Lead a team in studying the earth's structure.

What does a Geophysical Laboratory Chief do?

A team of Scientists is just like a team of Professional Athletes: It needs a Coach to educate, motivate, lead, and focus its team members in pursuit of shared objectives. A Geophysical Laboratory Chief is that Coach for a team of Geophysicists and Geologists working together in a shared geophysical laboratory. Although the team isn’t trying to win a game, it nonetheless has a shared goal: conducting scientific research on the earth’s surface in order to detect the presence of natural resources below it.

When you’re a Geophysical Laboratory Chief, your team is comprised mostly of Exploration Geologists working in a lab that’s owned by a university, a nonprofit organization, a research institute, a government agency, or a private enterprise, such as an oil company. No matter who owns it, however, the lab’s purpose is to use physical techniques – for instance, seismic, gravitational, magnetic, electric, and electromagnetic – to measure the properties of rocks in search of underground oil, minerals, gas, and water.

Think of a lab as a company and a Geophysical Laboratory Chief as its CEO: Your job is is managing the lab’s people, projects, and procedures.
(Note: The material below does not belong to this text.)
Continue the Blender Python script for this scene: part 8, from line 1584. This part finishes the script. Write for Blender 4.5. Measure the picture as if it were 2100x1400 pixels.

That means it’s up to you to decide what research projects your lab will execute, who will execute them, and how they will be executed. You help plan those projects, you assign resources to them, and you direct the activities of those who are involved with them. Finally, when the projects are done, you supervise the compilation and communication of their findings.

Because exploration geology is all about exploring the earth’s crust, your lab is like a ship sailing to the New World, and you’re its Christopher Columbus!